Without getting into a detailed discussion of the differences between money, currency and legal tender and their possible halachic ramifications (largely because I'm not an expert on the subject), I will note that both a payment by Credit Card and by check can be stopped by the purchaser before the seller receives any cash. As such, the pruchaser is actually taking the credit of the purchaser until the credit card company has paid or the check has been cashed.

Miami Al said...

Anonymous 11:02,

Actually, on the check, that isn't true. If you give me a check, you can't stop payment until the next day, and a stop payment is NOT required to be honored, it's a bank courtesy. One reason that this is significant, if I take the check to a check cashing store, they'll give me cash (discounted of course, like traditional bank notes), and if you stop payment, they have recourse to sue you and collect including garnishments. A check does NOT become invalid with a stop payment, the bank as a courtesy makes a best effort to stop it.

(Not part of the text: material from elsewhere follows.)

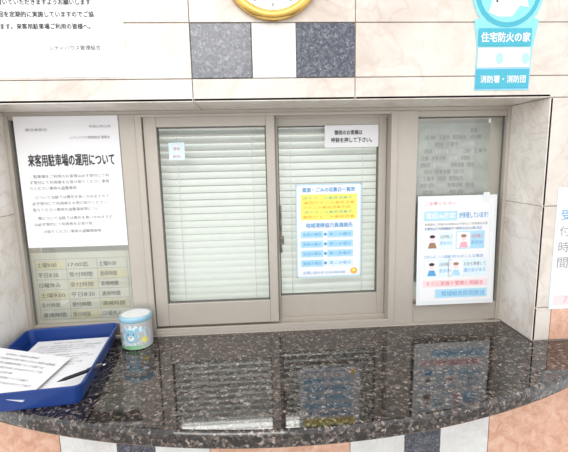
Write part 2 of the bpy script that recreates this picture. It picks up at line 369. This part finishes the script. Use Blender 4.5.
for i in range(6): disc('child_%d'%i,.024+i*.023,.078,.010,.014,[M_vblue,M_paper,M_lblue][i%3],p,.0013)
rect('base_band',.010,.004,.151,.052,M_blue,p,.0010); rect('base_fill',.012,.006,.149,.050,M_teal,p,.0013)
text('base_text','消防署・消防団',.022,.018,.142,.036,M_paper,p,.0017,.03)
# right edge poster on pier
p=sheet('office_hours_poster',.24,.345,M_paper,(.810,YF-.0006,Z(-.435)),R90)
rect('side_band',.0,.0,.006,.345,M_vblue,p)
for i,c in enumerate('受付時間'): text('char_%d'%i,c,.014,.255-i*.045,.045,.285-i*.045,M_blue if i<1 else M_inkm,p)
rect('pink_band',.012,.012,.23,.040,M_lpink,p); text('hours','7:30',.042,.018,.09,.036,M_pink,p)
text('more','平日のみ',.10,.2,.22,.24,M_blue,p)
# clock
ck=empty('wall_clock',(.046,YF-.001,Z(.451)),R90)
lathe('rim',[(.118,0),(.118,.018),(.114,.026),(.106,.028),(.098,.022),(.097,.014)],M_gold,ck,n=72)
lathe('face',[(.0965,.012),(.0965,.0145)],M_paper,ck,n=72)
for i in range(12):
    a=math.radians(30*i); o=rect('tick_%d'%i,-.0015,.080,.0015,.088,M_inkg,ck,.0150); o.rotation_euler=(0,0,-a)
o=rect('hour_hand',-.003,-.01,.003,.05,M_ink,ck,.0160); o.rotation_euler=(0,0,-5.2)
o=rect('minute_hand',-.002,-.012,.002,.076,M_ink,ck,.0165); o.rotation_euler=(0,0,-1)
disc('hub',0,0,.005,.005,M_gold,ck,.017)
# ---------------------------------------------------------------- tray + papers + pen
def rrect(w,h,r,n=5):
    out=[]
    for cx,cy,a0 in ((w/2-r,h/2-r,0),(-w/2+r,h/2-r,90),(-w/2+r,-h/2+r,180),(w/2-r,-h/2+r,270)):
        for i in range(n+1):
            a=math.radians(a0+90*i/n); out.append((cx+r*math.cos(a),cy+r*math.sin(a)))
    return out
tw,tl=.262,.368
tray=empty('letter_tray',(-.5505,1.030,Z(ZC)+.0005),(0,0,math.radians(6)))
bm=bmesh.new()
secs=[(tw-.024,tl-.024,.014,0),(tw-.020,tl-.020,.016,.003),(tw-.006,tl-.006,.02,.043),(tw,tl,.022,.044),(tw,tl,.022,.048),(tw-.010,tl-.010,.018,.048),(tw-.012,tl-.012,.018,.045),(tw-.026,tl-.026,.014,.006),(tw-.032,tl-.032,.012,.004)]
rings=[[bm.verts.new((x,y,z)) for x,y in rrect(a,b,r)] for a,b,r,z in secs]
n=len(rings[0])
for a,b in zip(rings,rings[1:]):
    for i in range(n): bm.faces.new((a[i],a[(i+1)%n],b[(i+1)%n],b[i]))
bm.faces.new(rings[0][::-1]); bm.faces.new(rings[-1]); bmesh.ops.recalc_face_normals(bm,faces=bm.faces)
me=bpy.data.meshes.new('tray_body'); bm.to_mesh(me); bm.free(); me.materials.append(M_tray); link(bpy.data.objects.new('tray_body',me),tray)
zt=Z(ZC)
p=sheet('paper_stack',.205,.29,M_paper,(0,0,0),(0,0,0),.010); p.parent=tray; p.location=(-.102,-.135,.0180)
p.rotation_euler=(0,0,math.radians(-2))
lines(p,.17,[(.265,(.2,.5)),(.245,(0,1)),(.232,(0,.9)),(.219,(0,.95)),(.206,(0,.6)),(.186,(0,.9)),(.173,(0,1)),(.16,(0,.8)),(.14,(0,.9)),(.127,(0,.8))],M_inkg,.018,.008)
p=sheet('application_form',.205,.20,M_paper,(0,0,0),(0,0,0),.0006,curl=0); p.parent=tray; p.location=(-.190,-.150,.060); p.rotation_euler=(0,math.radians(9.5),math.radians(-10))
lines(p,.17,[(.17,(.2,.5)),(.15,(0,1)),(.13,(0,.9)),(.11,(0,.95)),(.09,(0,.6)),(.07,(0,.9)),(.05,(0,1))],M_inkg,.018,.009,z=.001)
pen=empty('ballpoint_pen',(0,0,0),(0,math.radians(90),math.radians(42))); pen.location=(-.475,.905,zt+.0375)
lathe('barrel',[(.001,0),(.003,.010),(.0042,.016),(.0045,.05),(.0042,.098),(.0035,.102)],M_pen,pen,n=20)
lathe('nib',[(.0004,-.004),(.001,0)],M_steel,pen,n=12)
lathe('clicker',[(.0025,.102),(.0025,.110)],M_steel,pen,n=12)
boxes('clip',[(-.0065,-.0045,-.0015,.0015,.065,.100)],M_steel,pen)
# ---------------------------------------------------------------- candy tin
tin=empty('candy_tin',(-.372,1.170,zt+.0005),(0,0,math.radians(-8)))
rt=.044
lathe('can',[(rt-.002,0),(rt,.002),(rt,.080),(rt+.0015,.081),(rt+.0015,.094),(rt,.0965),(rt-.003,.097),(rt-.004,.094)],[M_tinw,M_tin,M_tine],tin,mi=[2,0,1,1,1,2,2,0])
def patch(nm,a0,zc,ra,rz,mat,off):
    bm=bmesh.new(); N=24; R=rt+off; c=bm.verts.new((R*math.cos(a0),R*math.sin(a0),zc)); vs=[]
    for ring in (.34,.67,1):
        vv=[]
        for i in range(N):
            t=2*math.pi*i/N; a=a0+ra*ring/R*math.cos(t); vv.append(bm.verts.new((R*math.cos(a),R*math.sin(a),zc+ring*rz*math.sin(t))))
        vs.append(vv)
    for i in range(N):
        bm.faces.new((c,vs[0][i],vs[0][(i+1)%N]))
        for k in (0,1): bm.faces.new((vs[k][i],vs[k+1][i],vs[k+1][(i+1)%N],vs[k][(i+1)%N]))
    me=bpy.data.meshes.new(nm); bm.to_mesh(me); bm.free(); me.materials.append(mat); link(bpy.data.objects.new(nm,me),tin)
A=-math.pi/2
patch('sky_band',A,.040,.064,.034,M_vblue,.0003)
patch('bear_head',A+.05,.042,.019,.020,M_tin,.0006); patch('bear_ear_a',A-.35,.060,.006,.006,M_tin,.0006); patch('bear_ear_b',A+.45,.060,.006,.006,M_tin,.0006)
patch('bear_muzzle',A+.05,.036,.009,.008,M_tinw,.0010); patch('bear_nose',A+.05,.040,.003,.002,M_brown,.0014)
patch('bear_eye_a',A-.12,.048,.0018,.002,M_ink,.0012); patch('bear_eye_b',A+.22,.048,.0018,.002,M_ink,.0012)
patch('flower_a',A-.85,.025,.007,.008,M_green,.0008); patch('flower_b',A+.9,.028,.008,.008,M_yel,.0008); patch('dot_a',A-.9,.055,.006,.006,M_lpink,.0008); patch('dot_b',A+.85,.055,.006,.006,M_lblue,.0008)
patch('grass',A,.008,.045,.006,M_green,.0005)
# ---------------------------------------------------------------- light
W=bpy.data.worlds.new('world'); S.world=W; W.use_nodes=True
bg=W.node_tree.nodes['Background']; bg.inputs[0].default_value=(.975,.985,1,1); bg.inputs[1].default_value=1.38
def area(nm,loc,tgt,size,power,col=(1,1,1)):
    L=bpy.data.lights.new(nm,'AREA'); L.size=size; L.energy=power; L.color=col
    o=bpy.data.objects.new(nm,L); o.location=loc; o.rotation_euler=(Vector(tgt)-Vector(loc)).to_track_quat('-Z','Y').to_euler(); link(o)
area('ceiling_lamp',(-.6,-1.4,2.9),(0,1.2,1.2),1.6,36,(1,.97,.92))
area('office_fill',(0,2.2,2.6),(0,1.5,1.2),1.2,40,(1,1,.97))  # added fill light, unseen, brightens blinds and room behind the glass
# ---------------------------------------------------------------- camera
f,pitch,roll,yaw=411.04,.1596,.0211,.0581
right=Vector((math.cos(yaw),-math.sin(yaw),0)); up=Vector((math.sin(pitch)*math.sin(yaw),math.sin(pitch)*math.cos(yaw),math.cos(pitch)))
Rv=math.cos(roll)*right-math.sin(roll)*up; Uv=math.sin(roll)*right+math.cos(roll)*up; Bv=Rv.cross(Uv)
cam=bpy.data.cameras.new('camera'); cam.sensor_width=36; cam.sensor_fit='HORIZONTAL'; cam.lens=f/568*36; cam.clip_start=.02
co=bpy.data.objects.new('camera',cam); link(co)
co.matrix_world=Matrix(((Rv.x,Uv.x,Bv.x,0),(Rv.y,Uv.y,Bv.y,0),(Rv.z,Uv.z,Bv.z,H0),(0,0,0,1)))
S.camera=co
S.view_settings.view_transform='Standard'; S.view_settings.look='None'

Regarding the credit card, when I run a credit card, my merchant account is credited IMMEDIATELY. Every business day, my checking account is credited based upon the balance in my merchant account.

I have NOT extended you ANY credit by accepting your credit card. Once Visa/Mastercard/American Express have authorized the transaction, your credit has zero bearing on my getting paid. If I run your debit card as a credit card OR debit card, and the charge goes through, I get paid. If you run out of money, the bank CANNOT retroactively NSF me.

Do I get the "cash" immediately from a credit card transaction? When I ran retail ones, normally it was credited that night in a transfer, especially if the bank I had a checking account with was also my merchant bank. For a high risk one I run now, my transfer comes 2 business days later, so cleared on my bank on day 3.

However, in ALL cases, the transaction with the customer is FINAL.

The only "risk" with a credit card is if the customer reports a fraudulent charge. In that case, you have a charge back fight. Too many charge backs and your merchant account fees go up, but again, this isn't credit extended to the customer. This is between myself, the processing business (Visa/Mastercard), and the merchant bank and their bank, the customer is NOT given credit by me.

I don't know the Halachic implications and rulings on this, but if they are based on an assumption that I don't get money immediately on a Credit Card/Check, it is based on a pre-Check 21 Act view of the banking world.